A santidade de João,
as suas virtudes rijas e atraentes, a sua pregação…, tinham contribuído para
que pouco a pouco ganhasse corpo a idéia de que era ele o Messias esperado.
Profundamente esquecido de si mesmo, João só deseja a glória do seu Senhor e do
seu Deus; por isso protesta abertamente: Eu vos batizo em água, mas eis que está para chegar outro
mais forte do que eu, a quem não sou digno de desatar a correia das sandálias;
Ele vos batizará no Espírito Santo e no fogo 20. João,
diante de Cristo, considera-se indigno de prestar-lhe os serviços mais
humildes, reservados ordinariamente aos escravos de ínfima categoria: trazer e
levar as sandálias, desatar-lhes as correias.

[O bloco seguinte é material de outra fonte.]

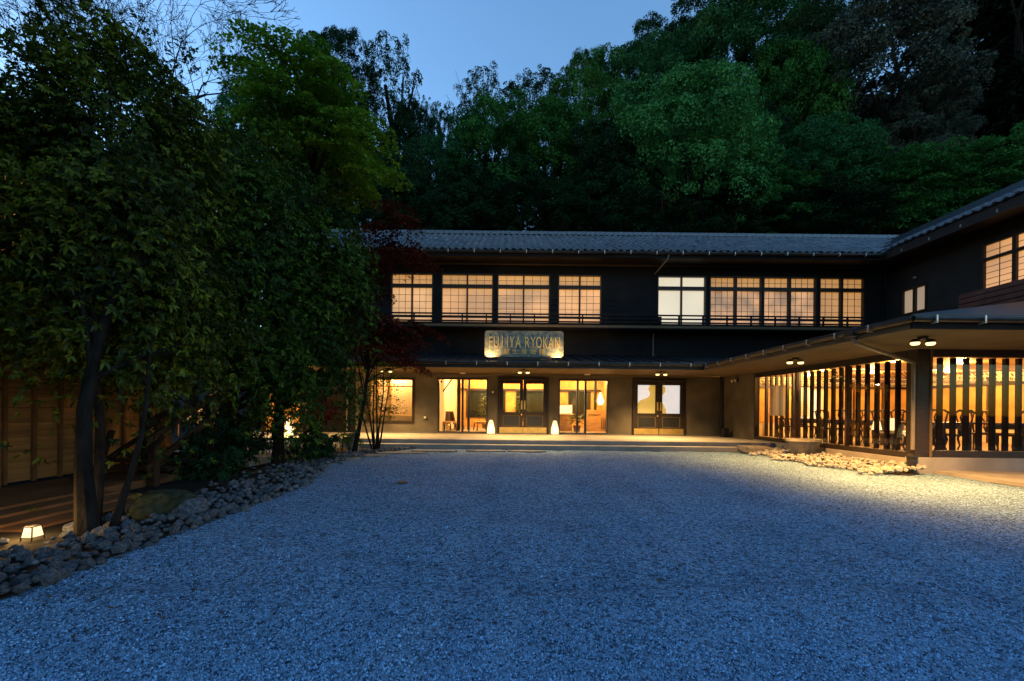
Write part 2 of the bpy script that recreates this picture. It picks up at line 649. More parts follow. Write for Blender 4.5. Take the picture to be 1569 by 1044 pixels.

Diante do Batismo instituído pelo
Senhor, o seu não é senão água, símbolo da limpeza interior que deveriam
efetuar nos seus corações aqueles que esperavam o Messias. O Batismo de Cristo
é o do Espírito Santo, que purifica à semelhança do fogo 21.
Olhemos novamente
para o Batista: um homem de caráter firme, como Jesus recorda à multidão: Que saístes a ver no deserto? Uma
cana agitada pelo vento? O Senhor sabia, e as pessoas também, que a
personalidade de João não se compaginava com a falta de caráter. A humildade não é falta de caráter,
mas hombridade enérgica que se apaga diante do Senhor, porque sabe que é Ele
que produz em nós o querer e o agir 22.
Quando os judeus
foram dizer aos discípulos de João que Jesus reunia mais discípulos que o seu
mestre, e o comentário chegou aos ouvidos do Batista, este respondeu: Eu
não sou o Messias, mas fui enviado adiante dEle… É necessário que Ele cresça e eu diminua 23. Esta
é a tarefa da nossa vida: que Cristo tome conta do nosso viver. Convém que
Ele cresça… Então a nossa felicidade não terá limites, pois poderemos dizer com
o Apóstolo: Eu vivo,
mas não sou eu; é Cristo que vive em mim 24. Na medida em que Cristo for penetrando
mais e mais nas nossas pobres vidas, a nossa alegria será irreprimível.
Peçamos ao Senhor,
com o poeta: “Que eu seja como uma flauta de cana, simples e oca, onde só Tu
possas soprar. Ser somente a voz de outro que clama no deserto”. Ser a tua voz, Senhor, no meio do mundo,
no ambiente e no lugar onde queres que transcorra a minha vida.
(1) Jo
1, 6-7; Lc 1, 17; Antífona
de entrada da Missa do dia 24 de junho; (2) Liturgia das
Horas, Segunda leitura, ib.;
Santo Agostinho, Sermão 293, 1; (3) Prefácio, ib.; (4) cfr. Lc 3, 1 e segs.;
(5) cfr. Mc 1, 1; (6) cfr. Mt 17, 12; (7) Santo Agostinho, op. cit., 3;
(8) Mc 1, 2; (9) cfr. L. Cl. Fillion, Vida
de Nosso Senhor Jesus Cristo, 8ª ed., Fax, Madrid, 1966, pág.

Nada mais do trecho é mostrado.